These concepts of genuine connection translate to the dance classroom as well. I remember taking a class with Dunham in East St. Louis, IL, during which she remarked that we must not be “anonymous in our movement.” She wanted to see purpose, intention and feeling in our bodily motion, and we started this exercise by simply walking across the floor. Dunham kept asking us to go back and try walking again, over and over, repeatedly stating, “I don’t believe you.” At long last, she finally felt that we embodied something meaningful. We internally and collectively hailed a sigh of relief when she remarked:

Now I believe you.

Dunham celebrated the artist-as-scholar. Indeed, the alluring concept of utilizing the body as an instrument for social change was central to material presented at the 2018 Annual Dunham Symposium, entitled Dance as Politics: Katherine Dunham, Black Power and Black Arts, held in July at the Reva and David Logan Center for the Arts at the University of Chicago.

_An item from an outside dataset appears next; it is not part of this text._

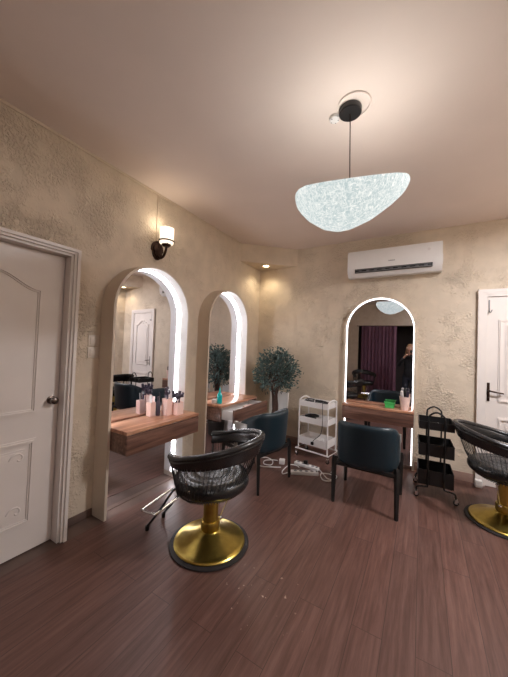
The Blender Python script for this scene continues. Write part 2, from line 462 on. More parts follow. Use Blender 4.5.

The point was expressed through choreography produced by several of Dunham’s students and by dancers from multiple generations, all embodying the dehumanization of people who face oppression — and allowing the audience a small window into that experience. For example, choreographers Keith Tyrone Williams and Heather Beal, who are also certified in Dunham technique, have produced works that draw attention to the disproportionate abuse and murder of African-American males by US law enforcement.

When this type of material is presented on stage, what privilege deemed invisible suddenly becomes visible. The dehumanized become human. The intense struggle endured by some on a daily basis thus becomes tangible to an audience that has never experienced these things, creating in many cases a unique form of empathy and compassion. It’s a powerful form of intercultural communication.